La primera vez que se acercó a la asociación admite que se asustó. «Vi que era todo gente mayor, y me veía fuera de lugar». Pasó un tiempo hasta que la casualidad quiso que se cruzara por la calle con Mari Cruz Rodríguez, una de las voluntarias, que le animó a participar. «Ella me dijo que me vendría bien conocer a gente en mi misma situación y compartir experiencias. Vine y me quedé. Estoy encantada», dice al finalizar la sesión de psicomotricidad inclusiva, donde Alba Aja incentiva el movimiento del cuerpo a través del juego.
«La asociación me ha ayudado a darme cuenta de que somos útiles. Cuando te ocurre esto hay gente que se cansa y desaparece de tu vida, pero a la vez te encuentras con personas que se convierten en importantes apoyos. El gran pilar es la familia, sentirse querida. Mis padres y mi pareja han sido fundamentales para mí, me han empujado para llegar hasta aquí, dar ejemplo y reivindicar la integración social», explica.

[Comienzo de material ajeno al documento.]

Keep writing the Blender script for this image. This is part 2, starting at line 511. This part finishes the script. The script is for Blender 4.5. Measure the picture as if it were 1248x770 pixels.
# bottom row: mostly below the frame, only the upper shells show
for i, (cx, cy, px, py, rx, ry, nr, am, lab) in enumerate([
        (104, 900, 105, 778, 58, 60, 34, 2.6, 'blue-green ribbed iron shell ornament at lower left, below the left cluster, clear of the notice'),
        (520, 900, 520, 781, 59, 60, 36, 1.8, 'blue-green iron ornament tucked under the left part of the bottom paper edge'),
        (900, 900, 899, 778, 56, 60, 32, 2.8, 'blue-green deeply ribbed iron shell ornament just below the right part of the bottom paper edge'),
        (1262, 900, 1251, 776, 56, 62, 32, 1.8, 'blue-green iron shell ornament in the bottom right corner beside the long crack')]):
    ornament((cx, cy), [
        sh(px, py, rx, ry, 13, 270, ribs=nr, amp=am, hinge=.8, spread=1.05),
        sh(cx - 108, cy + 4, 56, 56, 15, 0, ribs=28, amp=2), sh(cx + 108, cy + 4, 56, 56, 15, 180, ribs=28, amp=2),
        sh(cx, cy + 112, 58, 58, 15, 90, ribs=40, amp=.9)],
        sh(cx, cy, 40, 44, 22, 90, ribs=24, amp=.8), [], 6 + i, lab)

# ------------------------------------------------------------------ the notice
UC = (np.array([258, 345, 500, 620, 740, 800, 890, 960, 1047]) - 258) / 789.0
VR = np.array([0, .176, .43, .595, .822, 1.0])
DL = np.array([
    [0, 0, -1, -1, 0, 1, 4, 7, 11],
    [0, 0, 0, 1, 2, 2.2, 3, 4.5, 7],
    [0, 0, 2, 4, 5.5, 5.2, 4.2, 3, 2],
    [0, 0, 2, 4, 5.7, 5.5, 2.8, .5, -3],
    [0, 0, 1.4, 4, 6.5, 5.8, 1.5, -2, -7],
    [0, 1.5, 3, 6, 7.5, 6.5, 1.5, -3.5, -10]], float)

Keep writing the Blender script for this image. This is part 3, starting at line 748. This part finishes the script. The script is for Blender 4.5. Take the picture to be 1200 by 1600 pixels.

Ese es el reto con el que asume la presidencia de la asociación: «Hacer todo lo que pueda y más para que las personas con afasia encuentren su sitio en la sociedad». En la actualidad, ASA cuenta con una veintena de socios, y cada vez son más las personas derivadas desde Valdecilla, una vez termina el periodo de rehabilitación. Se estima que una de cada mil personas sufre afasia, es decir, pierde la capacidad de comunicación habitual al sufrir una lesión cerebral.
Pero el apoyo de la entidad abarca no solo a pacientes sino también a aquellos que son sus ojos, sus manos, sus piernas... familiares convertidos en cuidadores, ejemplos de generosidad y entrega. «Para ellos también es muy duro de asimilar. Como hija única, mis padres se volcaron conmigo, disimularon su dolor y aguantaron el tipo hasta que empecé a reflotar, entonces les vino el bajón, pero no han dejado de pelear por mí ni un minuto», confiesa Irene.